You say "you must make peace with your enemies". Perhaps. But (a) it's a lot safer to do so when the enemy isn't among you, and (b) check out this article. They'd totally agree that you make peace with your enemies. They just have a different definition of what that means.

The last two paragraphs of what you wrote were:

As to your other points, no one said that it would be easy. Nothing good ever was.

You are not obligated to finish the job, but you are not free to abandon it, either.


True. And that's my answer to you as well. The thing is, we have no moral imperative to give in to them one little tiny bit. Whatever moral capital they may have had at one point, whatever claim to such, is long, long gone. They have, as a nation, committed one atrocity after another against us. They aren't a nation, Steven. They're a weapon. They were created as one, and they continue to be one.

In a sane society, when there's someone who is wild and dangerous and cannot be reasoned with, we lock them up. It's sad, but we do it, and it's good both for the crazy person and for the rest of society. Israel can't lock the Arabs up, but we can lock them out. And while that may not be perfect, it'll be a vast improvement.

Look... when I asked if you've ever lived in Israel, maybe that was too broad a question. The first Intifada started in fall of 1987, just after I got there (I wouldn't draw any conclusions about the timing, though). I lived through the first Intifada. I lived through the imposition of the Oslo accords. I lived through Yitzchak Rabin's demonization and hafkara of olim, of the right, of the religious.

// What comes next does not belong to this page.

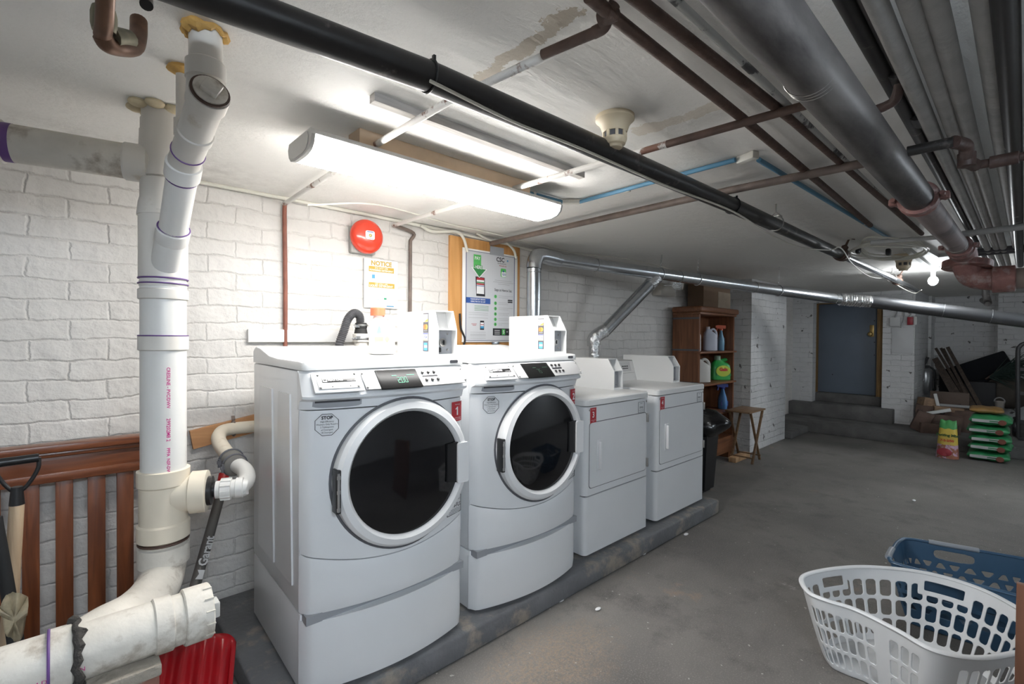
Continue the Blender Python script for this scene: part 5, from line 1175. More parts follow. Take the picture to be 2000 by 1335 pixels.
# poster
T = thing('payment_poster', 'grey and white how-to-pay poster with green arrow on the plywood', 'poster', (2.2, YF-0.03, 1.4))
YPst = YF-0.035
pA, pB, pC = at(904, 486, Y=YPst), at(1011, 497, Y=YPst), at(912, 668, Y=YPst)
x0, x1 = pA.x, pB.x; z1 = (pA.z+pB.z)/2; z0 = pC.z; w_, h_ = x1-x0, z1-z0
b = MB(); b.bx(x0, x1, YPst, YPst+0.008, z0, z1, 0.002); b.build('backing_sheet', mat('white backing', (0.85, 0.84, 0.82), 0.4), T)
yq = YPst-0.0006; U = lambda u, v, o=0: (x0+w_*u, yq-o, z0+h_*(1-v))
b = MB(); rect(0.05, 0.02, 0.94, 0.985); b.build('sheet', mat('silver sheet', (0.60, 0.61, 0.63), 0.35), T)
yq -= 0.0006
b = MB()
B0 = 0
for (q, r_) in (((0.05, 0.02), (0.94, 0.025)), ((0.05, 0.02), (0.06, 0.985)), ((0.93, 0.02), (0.94, 0.985)), ((0.05, 0.98), (0.94, 0.985))): rect(q[0], q[1], r_[0], r_[1], 0, 0)
# arrow
rect(0.18, 0.055, 0.31, 0.20, 0, 1)
b.mi = 3; b.poly([U(0.14, 0.195, 0.0006), U(0.42, 0.20, 0.0006), U(0.28, 0.305, 0.0006)])
b.mi = 2; b.poly([U(0.165, 0.20, 0.0009), U(0.395, 0.205, 0.0009), U(0.28, 0.295, 0.0009)])
rect(0.20, 0.165, 0.33, 0.205, 0.0009, 2)
txt('PAY', 0.245, 0.095, 0.032, 3, sx=0.85, bold=0.0006, o=0.0015); txt('HERE', 0.265, 0.190, 0.032, 3, sx=0.8, bold=0.0006, o=0.0018)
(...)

You lucked out, Steven. You missed all that fun. Because what it showed more than anything else is that the Arabs aren't the problem; it's the moral corruption among Israel's leaders. It's the absolute determination to be a "nation like all the others" that's the real cause of our trouble. Because if we had sane, Jewish leadership... well, here's Moshe Feiglin's response to Obama's Cairo speech. This is the kind of thing that needs to be coming out of the Prime Minister's office.

6:10 PM  
Blogger StevenHB said...

Without accepting all that you assert in your last comment, I realize that I haven't commented on your other points.

I don't believe in collective punishment. Point 3 means that a single asshole can bring terrible consequences to thousands of innocents. I find this completely unethical.

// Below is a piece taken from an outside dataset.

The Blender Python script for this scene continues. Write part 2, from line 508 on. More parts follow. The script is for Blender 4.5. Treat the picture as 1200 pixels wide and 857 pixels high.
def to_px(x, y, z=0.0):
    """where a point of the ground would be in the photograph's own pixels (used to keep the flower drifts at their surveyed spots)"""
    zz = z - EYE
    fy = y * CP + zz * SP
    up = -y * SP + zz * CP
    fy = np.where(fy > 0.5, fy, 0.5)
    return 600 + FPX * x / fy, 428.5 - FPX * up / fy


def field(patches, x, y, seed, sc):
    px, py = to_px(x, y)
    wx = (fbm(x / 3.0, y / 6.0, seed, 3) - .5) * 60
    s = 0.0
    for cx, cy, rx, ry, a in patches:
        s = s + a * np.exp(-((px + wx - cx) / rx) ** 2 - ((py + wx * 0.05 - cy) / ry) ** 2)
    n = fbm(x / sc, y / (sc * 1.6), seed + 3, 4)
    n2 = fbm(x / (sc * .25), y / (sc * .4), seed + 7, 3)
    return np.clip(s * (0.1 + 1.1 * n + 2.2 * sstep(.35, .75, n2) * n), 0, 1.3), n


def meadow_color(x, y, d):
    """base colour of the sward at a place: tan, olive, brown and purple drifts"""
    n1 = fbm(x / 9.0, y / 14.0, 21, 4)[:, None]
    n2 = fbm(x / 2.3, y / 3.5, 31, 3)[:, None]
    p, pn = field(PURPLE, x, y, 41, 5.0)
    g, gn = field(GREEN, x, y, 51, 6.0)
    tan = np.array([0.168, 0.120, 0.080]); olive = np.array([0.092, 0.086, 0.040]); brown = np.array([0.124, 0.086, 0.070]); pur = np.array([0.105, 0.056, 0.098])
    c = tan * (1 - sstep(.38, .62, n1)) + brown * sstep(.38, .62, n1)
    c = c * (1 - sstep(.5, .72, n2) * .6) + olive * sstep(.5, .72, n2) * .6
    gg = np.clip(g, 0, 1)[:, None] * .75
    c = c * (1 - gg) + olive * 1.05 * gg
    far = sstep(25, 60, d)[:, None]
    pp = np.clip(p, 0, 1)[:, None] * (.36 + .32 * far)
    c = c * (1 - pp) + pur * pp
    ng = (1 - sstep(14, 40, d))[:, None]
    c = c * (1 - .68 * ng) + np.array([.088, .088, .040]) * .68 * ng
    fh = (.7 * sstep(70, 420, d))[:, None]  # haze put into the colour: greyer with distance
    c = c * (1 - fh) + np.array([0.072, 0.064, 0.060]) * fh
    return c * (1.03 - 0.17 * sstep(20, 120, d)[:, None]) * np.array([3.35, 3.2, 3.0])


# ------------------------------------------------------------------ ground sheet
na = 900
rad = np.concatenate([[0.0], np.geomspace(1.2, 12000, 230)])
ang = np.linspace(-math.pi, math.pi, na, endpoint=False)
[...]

Re: Point 4: Certainly I'd have to insist that all citizens of the State of Israel, Jewish or not, sign any such oath. And if someone wouldn't sign an oath, seizing their assets without compensation is unethical. As in the case of eminent domain, asset-holders must be compensated fairly.

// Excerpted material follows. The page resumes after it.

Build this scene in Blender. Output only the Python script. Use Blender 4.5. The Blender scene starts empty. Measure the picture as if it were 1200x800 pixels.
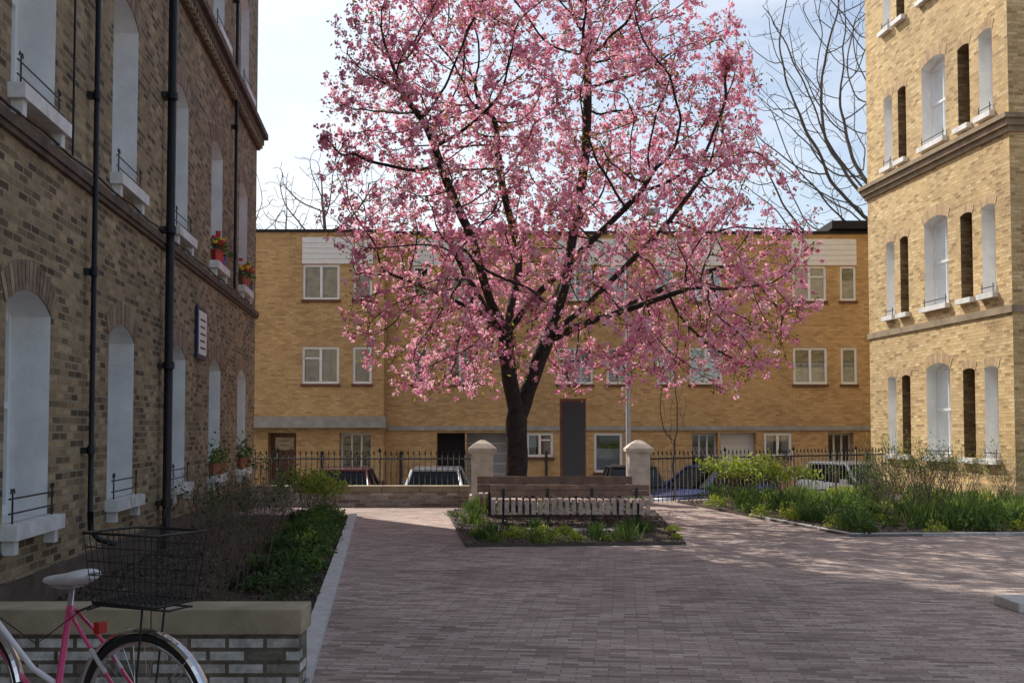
import bpy, math, random
import numpy as np
from mathutils import Vector, noise
random.seed(7); rng=np.random.default_rng(7)
R=random.uniform
sc=bpy.context.scene
F=1300.0
def px(x,Y): return (x-600)/F*Y
def pz(y,Y): return 1.6-(y-503)/F*Y

# ---------------------------------------------------------------- materials
def newmat(name):
    m=bpy.data.materials.new(name); m.use_nodes=True
    nt=m.node_tree; b=nt.nodes['Principled BSDF']
    return m,nt,b
def N(nt,t,**k):
    n=nt.nodes.new(t)
    for a,v in k.items(): setattr(n,a,v)
    return n
def mixc(nt,fac,a,b,mode='MIX'):
    n=N(nt,'ShaderNodeMix',data_type='RGBA',blend_type=mode)
    for sock,v in ((n.inputs[0],fac),(n.inputs[6],a),(n.inputs[7],b)):
        if isinstance(v,(int,float)): sock.default_value=v
        elif isinstance(v,tuple): sock.default_value=(*v,1) if len(v)==3 else v
        else: nt.links.new(v,sock)
    return n.outputs[2]
def ramp(nt,src,stops,interp='LINEAR'):
    r=N(nt,'ShaderNodeValToRGB'); r.color_ramp.interpolation=interp
    e=r.color_ramp.elements
    while len(e)<len(stops): e.new(0.5)
    for i,(p,c) in enumerate(stops):
        e[i].position=p; e[i].color=(*c,1) if len(c)==3 else c
    nt.links.new(src,r.inputs[0]); return r.outputs[0]
def noise_n(nt,vec,scale,detail=4,rough=.6):
    n=N(nt,'ShaderNodeTexNoise'); n.inputs['Scale'].default_value=scale
    n.inputs['Detail'].default_value=detail; n.inputs['Roughness'].default_value=rough
    nt.links.new(vec,n.inputs['Vector']); return n.outputs['Fac']
def simple(name,col,rough=.6,metal=0,var=.25,scale=6,bump=.0,bscale=40,coat=0):
    m,nt,b=newmat(name)
    tc=N(nt,'ShaderNodeTexCoord').outputs['Object']
    f=noise_n(nt,tc,scale,6)
    lo=tuple(c*(1-var) for c in col); hi=tuple(min(1,c*(1+var)) for c in col)
    nt.links.new(ramp(nt,f,[(.3,lo),(.7,hi)]),b.inputs['Base Color'])
    b.inputs['Roughness'].default_value=rough; b.inputs['Metallic'].default_value=metal
    if coat: b.inputs['Coat Weight'].default_value=coat; b.inputs['Coat Roughness'].default_value=.05
    if bump:
        bn=N(nt,'ShaderNodeBump'); bn.inputs['Strength'].default_value=bump; bn.inputs['Distance'].default_value=.02
        nt.links.new(noise_n(nt,tc,bscale,5),bn.inputs['Height']); nt.links.new(bn.outputs[0],b.inputs['Normal'])
    return m
def brick(name,stops,mortar,bw=.225,bh=.075,ms=.011,stain=.35,obj=False,rot=0,sscale=.5,bump=.6):
    m,nt,b=newmat(name)
    tcn=N(nt,'ShaderNodeTexCoord'); o=tcn.outputs['Object']
    vec=o if obj else tcn.outputs['UV']
    if rot:
        mp=N(nt,'ShaderNodeMapping'); mp.inputs['Rotation'].default_value=(0,0,rot)
        nt.links.new(vec,mp.inputs[0]); vec=mp.outputs[0]
    bt=N(nt,'ShaderNodeTexBrick'); nt.links.new(vec,bt.inputs['Vector'])
    bt.inputs['Color1'].default_value=(0,0,0,1); bt.inputs['Color2'].default_value=(1,1,1,1); bt.inputs['Mortar'].default_value=(.5,.5,.5,1)
    bt.inputs['Scale'].default_value=1; bt.inputs['Brick Width'].default_value=bw; bt.inputs['Row Height'].default_value=bh
    bt.inputs['Mortar Size'].default_value=ms; bt.inputs['Mortar Smooth'].default_value=.2
    c=ramp(nt,bt.outputs['Color'],stops,'LINEAR')
    c=mixc(nt,bt.outputs['Fac'],c,mortar)
    st=ramp(nt,noise_n(nt,o,sscale,8,.65),[(.3,(1-stain,)*3),(.68,(1+stain*.35,)*3)])
    c=mixc(nt,1.0,c,st,'MULTIPLY')
    fn=ramp(nt,noise_n(nt,o,28,3),[(.3,(.8,)*3),(.7,(1.15,)*3)])
    c=mixc(nt,1.0,c,fn,'MULTIPLY')
    nt.links.new(c,b.inputs['Base Color']); b.inputs['Roughness'].default_value=.88
    mth=N(nt,'ShaderNodeMath',operation='MULTIPLY_ADD'); nt.links.new(bt.outputs['Fac'],mth.inputs[0]); mth.inputs[1].default_value=-1
    nt.links.new(noise_n(nt,o,30,4),mth.inputs[2])
    bn=N(nt,'ShaderNodeBump'); bn.inputs['Strength'].default_value=bump; bn.inputs['Distance'].default_value=.012
    nt.links.new(mth.outputs[0],bn.inputs['Height']); nt.links.new(bn.outputs[0],b.inputs['Normal'])
    return m
def foliage(name,stops,trans=.4,rough=.6):
    m,nt,b=newmat(name)
    at=N(nt,'ShaderNodeAttribute'); at.attribute_name='tint'
    c=ramp(nt,at.outputs['Fac'],stops)
    nt.links.new(c,b.inputs['Base Color']); b.inputs['Roughness'].default_value=rough
    if trans<=0: return m
    tr=N(nt,'ShaderNodeBsdfTranslucent'); nt.links.new(c,tr.inputs[0])
    mx=N(nt,'ShaderNodeMixShader'); mx.inputs[0].default_value=trans
    nt.links.new(b.outputs[0],mx.inputs[1]); nt.links.new(tr.outputs[0],mx.inputs[2])
    nt.links.new(mx.outputs[0],nt.nodes['Material Output'].inputs[0])
    return m
def glassmat(name,refl=.2,tint=(.8,.84,.86),ior=1.5):
    m,nt,b=newmat(name); nt.nodes.remove(b)
    t=N(nt,'ShaderNodeBsdfTransparent'); t.inputs[0].default_value=(*tint,1)
    g=N(nt,'ShaderNodeBsdfGlossy'); g.inputs['Roughness'].default_value=.03; g.inputs[0].default_value=(.9,.95,1,1)
    fr=N(nt,'ShaderNodeFresnel'); fr.inputs[0].default_value=ior
    a=N(nt,'ShaderNodeMath',operation='ADD',use_clamp=True); nt.links.new(fr.outputs[0],a.inputs[0]); a.inputs[1].default_value=refl
    mx=N(nt,'ShaderNodeMixShader'); nt.links.new(a.outputs[0],mx.inputs[0]); nt.links.new(t.outputs[0],mx.inputs[1]); nt.links.new(g.outputs[0],mx.inputs[2])
    nt.links.new(mx.outputs[0],nt.nodes['Material Output'].inputs[0]); return m

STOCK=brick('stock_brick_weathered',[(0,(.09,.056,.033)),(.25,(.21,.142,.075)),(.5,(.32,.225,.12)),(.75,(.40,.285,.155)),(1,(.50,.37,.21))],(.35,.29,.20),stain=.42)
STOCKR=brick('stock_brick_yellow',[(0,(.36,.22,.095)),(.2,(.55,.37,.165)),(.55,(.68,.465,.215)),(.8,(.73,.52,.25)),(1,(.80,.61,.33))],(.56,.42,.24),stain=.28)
FARB=brick('orange_brick',[(0,(.46,.27,.11)),(.3,(.58,.35,.145)),(.7,(.64,.395,.17)),(1,(.71,.46,.215))],(.48,.335,.185),ms=.009,stain=.25,bump=.3)
WALLB=brick('limewashed_brick',[(0,(.10,.08,.06)),(.2,(.3,.27,.22)),(.5,(.62,.59,.54)),(1,(.78,.76,.70))],(.17,.14,.10),ms=.013,stain=.6,sscale=6)
LOWB=brick('low_wall_brick',[(0,(.3,.2,.13)),(.5,(.5,.4,.3)),(1,(.7,.62,.52))],(.5,.45,.38),stain=.4,sscale=2)
PAVE=brick('clay_pavers',[(0,(.27,.195,.165)),(.35,(.45,.335,.29)),(.7,(.53,.40,.35)),(1,(.63,.51,.455))],(.29,.235,.205),bw=.21,bh=.068,ms=.006,stain=.36,obj=True,rot=.1,sscale=.35,bump=.5)
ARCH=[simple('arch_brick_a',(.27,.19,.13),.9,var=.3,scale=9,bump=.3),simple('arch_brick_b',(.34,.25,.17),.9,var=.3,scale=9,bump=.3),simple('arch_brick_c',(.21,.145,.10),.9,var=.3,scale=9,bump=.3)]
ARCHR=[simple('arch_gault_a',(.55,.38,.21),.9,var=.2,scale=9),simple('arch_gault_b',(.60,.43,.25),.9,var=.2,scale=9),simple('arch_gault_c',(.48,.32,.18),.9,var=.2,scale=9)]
WHITE=simple('white_paint',(.80,.79,.77),.55,var=.12,scale=2.5,bump=.3,bscale=14)
WSILL=simple('white_sill',(.74,.73,.71),.6,var=.2,scale=5,bump=.2)
UPVC=simple('white_frame',(.83,.83,.82),.35,var=.04)
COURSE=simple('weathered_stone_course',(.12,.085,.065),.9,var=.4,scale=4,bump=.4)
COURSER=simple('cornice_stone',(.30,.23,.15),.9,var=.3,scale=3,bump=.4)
BLACK=simple('black_iron',(.012,.012,.014),.45,var=.4,scale=12)
DARK=simple('dark_interior',(.02,.02,.022),.9)
CURT=simple('net_curtain',(.76,.76,.74),.9,var=.12,scale=3)
GLASS=glassmat('window_glass',.14)
STONE=simple('cream_stone',(.64,.58,.48),.85,var=.22,scale=5,bump=.35,bscale=30)
COPE=simple('coping_stone',(.38,.31,.21),.85,var=.3,scale=3,bump=.35,bscale=60)
CONC=simple('concrete',(.36,.34,.31),.9,var=.2,scale=4,bump=.3,bscale=50)
KERB=simple('granite_kerb',(.58,.57,.55),.8,var=.18,scale=9,bump=.3,bscale=80)
SOIL=simple('soil_mulch',(.065,.045,.03),.95,var=.6,scale=14,bump=1.0,bscale=30)
ROADM=simple('asphalt',(.06,.06,.062),.9,var=.25,scale=3,bump=.4,bscale=90)
GROUNDM=simple('distant_ground',(.10,.10,.08),.95,var=.3,scale=.2)
BARK=simple('cherry_bark',(.034,.025,.020),.85,var=.6,scale=9,bump=.9,bscale=25)
BARKG=simple('grey_bark',(.11,.09,.075),.9,var=.3,scale=5)
WOODD=simple('dark_hardwood',(.25,.15,.105),.6,var=.4,scale=6,bump=.2)
WOODL=simple('weathered_hardwood',(.56,.43,.37),.7,var=.35,scale=9,bump=.3)
BROWND=simple('brown_door',(.13,.05,.025),.5,var=.3)
GREYD=simple('grey_door',(.30,.31,.32),.5,var=.1)
BOARD=simple('slate_board',(.045,.047,.052),.45,var=.15)
BOARDF=simple('rusted_frame',(.17,.085,.045),.7,var=.3)
GALV=simple('galvanised_steel',(.42,.43,.44),.4,metal=.6,var=.1)
CHROME=simple('chrome',(.75,.76,.78),.15,metal=1,var=.03)
RUBBER=simple('rubber',(.02,.02,.02),.8)
TWIG=simple('twig_bark',(.13,.085,.055),.9,var=.3)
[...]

Re: Point 6: It would not necessarily be in Israel's interest to annex additional land. To assert a policy of annexation will reasonably leave her open to accusations of empire-building and land-grabbing. Change it to say that Israel will assert her right to respond militarily, as she sees fit, to terrorists who attack her from within the borders of other countries and leave it at that.

Re: 8: I'm unsure of the consequences of refusing aid and charging port fees but I'd be concerned that they were more than Israel could bear.

7:44 PM  
Blogger in the vanguard said...

You write such things as:
"The United States will be told..."

My comment is to make only this point:
What we should say to ANY non-Jew or non-Jewish nation is as explained here:
http://hezbos.blogspot.com/2009/07/very-first-rashi-in-torah.html

We can do no better unless we say exactly what Torah tells us to say. If you read the above link you'll see that G-d "goes out of His way", by more than one full chumash, so that we should know what exacly to say to our accusers.

1:15 PM  
Blogger Lady-Light said...

Lisa, thank you for another intelligent answer to (not in any particular order) 1)The Road Map, 2)Camp David 3) Annapolis 4)Oslo, etc.
I've written something along those lines many times, too often to count. It's nice to know there's another woman out there who is using her שכל and who cares not about being 'politically correct.' כל הכבוד!

11:25 PM  
Blogger Lisa said...

Haven't you heard? We don't call it "politically correct" anymore. Now it's "clarity impaired".